**OBJECTIVE**
Set down the full listing exactly as given. Any pictures are to be left out.

**AVAILABLE DATA**
● ● ●

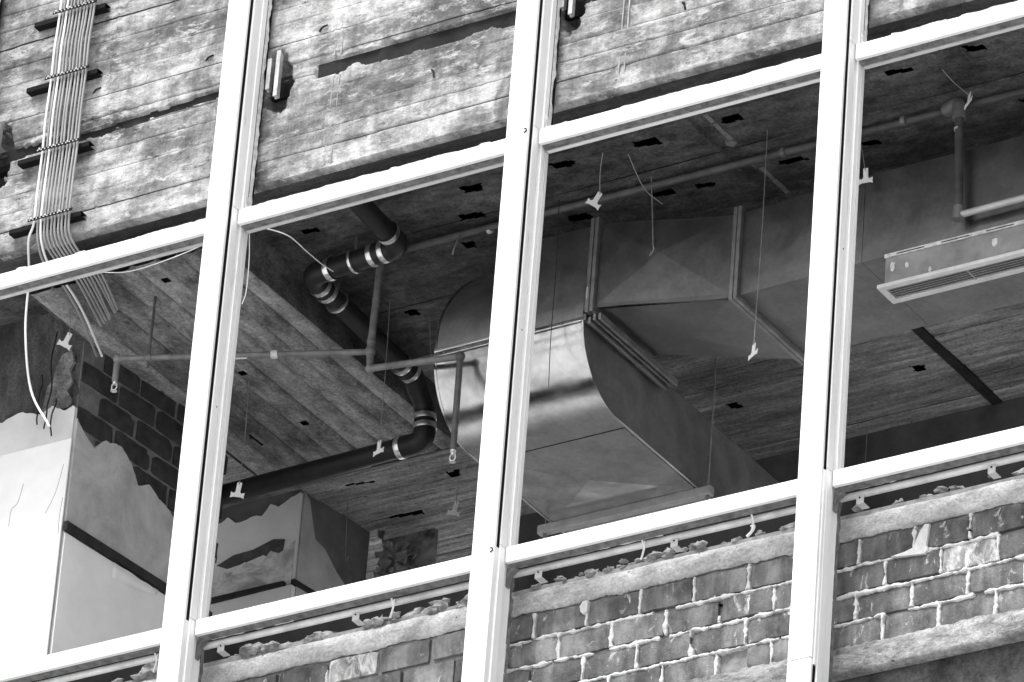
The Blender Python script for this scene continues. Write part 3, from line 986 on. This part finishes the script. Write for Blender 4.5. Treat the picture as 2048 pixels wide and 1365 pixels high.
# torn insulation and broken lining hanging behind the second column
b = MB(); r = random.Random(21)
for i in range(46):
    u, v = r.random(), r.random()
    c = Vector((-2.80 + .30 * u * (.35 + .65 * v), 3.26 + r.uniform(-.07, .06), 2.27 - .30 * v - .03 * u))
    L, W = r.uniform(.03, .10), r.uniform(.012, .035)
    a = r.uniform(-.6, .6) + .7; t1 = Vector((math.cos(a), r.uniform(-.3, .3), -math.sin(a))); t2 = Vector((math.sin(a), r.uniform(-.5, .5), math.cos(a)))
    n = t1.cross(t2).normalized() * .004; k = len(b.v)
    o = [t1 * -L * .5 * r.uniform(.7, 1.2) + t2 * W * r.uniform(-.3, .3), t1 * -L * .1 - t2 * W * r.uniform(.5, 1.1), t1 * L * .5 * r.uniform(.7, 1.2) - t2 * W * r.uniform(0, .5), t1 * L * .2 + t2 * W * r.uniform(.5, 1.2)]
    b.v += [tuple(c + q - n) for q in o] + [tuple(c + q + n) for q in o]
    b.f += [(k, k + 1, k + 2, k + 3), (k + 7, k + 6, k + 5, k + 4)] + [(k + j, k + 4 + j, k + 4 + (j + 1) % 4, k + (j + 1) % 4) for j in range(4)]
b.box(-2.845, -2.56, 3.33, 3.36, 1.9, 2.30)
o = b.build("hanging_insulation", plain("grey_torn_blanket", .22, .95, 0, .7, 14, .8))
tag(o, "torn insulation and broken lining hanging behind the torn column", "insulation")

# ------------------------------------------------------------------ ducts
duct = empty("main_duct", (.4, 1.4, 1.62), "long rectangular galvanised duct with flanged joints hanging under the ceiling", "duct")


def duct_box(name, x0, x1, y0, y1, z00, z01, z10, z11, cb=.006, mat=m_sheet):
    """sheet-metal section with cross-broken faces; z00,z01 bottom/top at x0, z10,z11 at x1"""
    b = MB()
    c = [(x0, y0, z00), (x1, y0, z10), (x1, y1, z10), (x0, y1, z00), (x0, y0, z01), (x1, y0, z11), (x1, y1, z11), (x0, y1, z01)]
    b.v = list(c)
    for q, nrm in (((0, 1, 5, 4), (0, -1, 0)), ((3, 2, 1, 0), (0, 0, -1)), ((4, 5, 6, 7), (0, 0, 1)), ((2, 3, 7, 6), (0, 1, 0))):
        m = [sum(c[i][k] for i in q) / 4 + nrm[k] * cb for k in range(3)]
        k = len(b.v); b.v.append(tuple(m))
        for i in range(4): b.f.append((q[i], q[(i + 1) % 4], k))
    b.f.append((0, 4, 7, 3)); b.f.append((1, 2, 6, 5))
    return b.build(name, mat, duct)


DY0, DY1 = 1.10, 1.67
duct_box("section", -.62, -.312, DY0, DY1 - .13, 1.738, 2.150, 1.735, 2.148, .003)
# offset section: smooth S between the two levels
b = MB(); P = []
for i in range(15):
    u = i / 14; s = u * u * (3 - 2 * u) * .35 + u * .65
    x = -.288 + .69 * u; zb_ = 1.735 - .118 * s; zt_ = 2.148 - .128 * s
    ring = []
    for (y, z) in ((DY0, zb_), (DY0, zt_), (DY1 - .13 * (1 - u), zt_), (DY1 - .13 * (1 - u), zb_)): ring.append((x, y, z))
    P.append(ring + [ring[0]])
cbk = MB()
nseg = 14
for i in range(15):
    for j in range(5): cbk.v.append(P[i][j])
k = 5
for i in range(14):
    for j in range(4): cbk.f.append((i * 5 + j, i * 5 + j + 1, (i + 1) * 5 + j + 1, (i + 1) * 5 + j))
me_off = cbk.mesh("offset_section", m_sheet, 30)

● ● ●

**TASK SOLUTION**
The Blender Python script for this scene continues. Write part 3, from line 986 on. This part finishes the script. Write for Blender 4.5. Treat the picture as 2048 pixels wide and 1365 pixels high.
# torn insulation and broken lining hanging behind the second column
b = MB(); r = random.Random(21)
for i in range(46):
    u, v = r.random(), r.random()
    c = Vector((-2.80 + .30 * u * (.35 + .65 * v), 3.26 + r.uniform(-.07, .06), 2.27 - .30 * v - .03 * u))
    L, W = r.uniform(.03, .10), r.uniform(.012, .035)
    a = r.uniform(-.6, .6) + .7; t1 = Vector((math.cos(a), r.uniform(-.3, .3), -math.sin(a))); t2 = Vector((math.sin(a), r.uniform(-.5, .5), math.cos(a)))
    n = t1.cross(t2).normalized() * .004; k = len(b.v)
    o = [t1 * -L * .5 * r.uniform(.7, 1.2) + t2 * W * r.uniform(-.3, .3), t1 * -L * .1 - t2 * W * r.uniform(.5, 1.1), t1 * L * .5 * r.uniform(.7, 1.2) - t2 * W * r.uniform(0, .5), t1 * L * .2 + t2 * W * r.uniform(.5, 1.2)]
    b.v += [tuple(c + q - n) for q in o] + [tuple(c + q + n) for q in o]
    b.f += [(k, k + 1, k + 2, k + 3), (k + 7, k + 6, k + 5, k + 4)] + [(k + j, k + 4 + j, k + 4 + (j + 1) % 4, k + (j + 1) % 4) for j in range(4)]
b.box(-2.845, -2.56, 3.33, 3.36, 1.9, 2.30)
o = b.build("hanging_insulation", plain("grey_torn_blanket", .22, .95, 0, .7, 14, .8))
tag(o, "torn insulation and broken lining hanging behind the torn column", "insulation")

# ------------------------------------------------------------------ ducts
duct = empty("main_duct", (.4, 1.4, 1.62), "long rectangular galvanised duct with flanged joints hanging under the ceiling", "duct")


def duct_box(name, x0, x1, y0, y1, z00, z01, z10, z11, cb=.006, mat=m_sheet):
    """sheet-metal section with cross-broken faces; z00,z01 bottom/top at x0, z10,z11 at x1"""
    b = MB()
    c = [(x0, y0, z00), (x1, y0, z10), (x1, y1, z10), (x0, y1, z00), (x0, y0, z01), (x1, y0, z11), (x1, y1, z11), (x0, y1, z01)]
    b.v = list(c)
    for q, nrm in (((0, 1, 5, 4), (0, -1, 0)), ((3, 2, 1, 0), (0, 0, -1)), ((4, 5, 6, 7), (0, 0, 1)), ((2, 3, 7, 6), (0, 1, 0))):
        m = [sum(c[i][k] for i in q) / 4 + nrm[k] * cb for k in range(3)]
        k = len(b.v); b.v.append(tuple(m))
        for i in range(4): b.f.append((q[i], q[(i + 1) % 4], k))
    b.f.append((0, 4, 7, 3)); b.f.append((1, 2, 6, 5))
    return b.build(name, mat, duct)


DY0, DY1 = 1.10, 1.67
duct_box("section", -.62, -.312, DY0, DY1 - .13, 1.738, 2.150, 1.735, 2.148, .003)
# offset section: smooth S between the two levels
b = MB(); P = []
for i in range(15):
    u = i / 14; s = u * u * (3 - 2 * u) * .35 + u * .65
    x = -.288 + .69 * u; zb_ = 1.735 - .118 * s; zt_ = 2.148 - .128 * s
    ring = []
    for (y, z) in ((DY0, zb_), (DY0, zt_), (DY1 - .13 * (1 - u), zt_), (DY1 - .13 * (1 - u), zb_)): ring.append((x, y, z))
    P.append(ring + [ring[0]])
cbk = MB()
nseg = 14
for i in range(15):
    for j in range(5): cbk.v.append(P[i][j])
k = 5
for i in range(14):
    for j in range(4): cbk.f.append((i * 5 + j, i * 5 + j + 1, (i + 1) * 5 + j + 1, (i + 1) * 5 + j))
me_off = cbk.mesh("offset_section", m_sheet, 30)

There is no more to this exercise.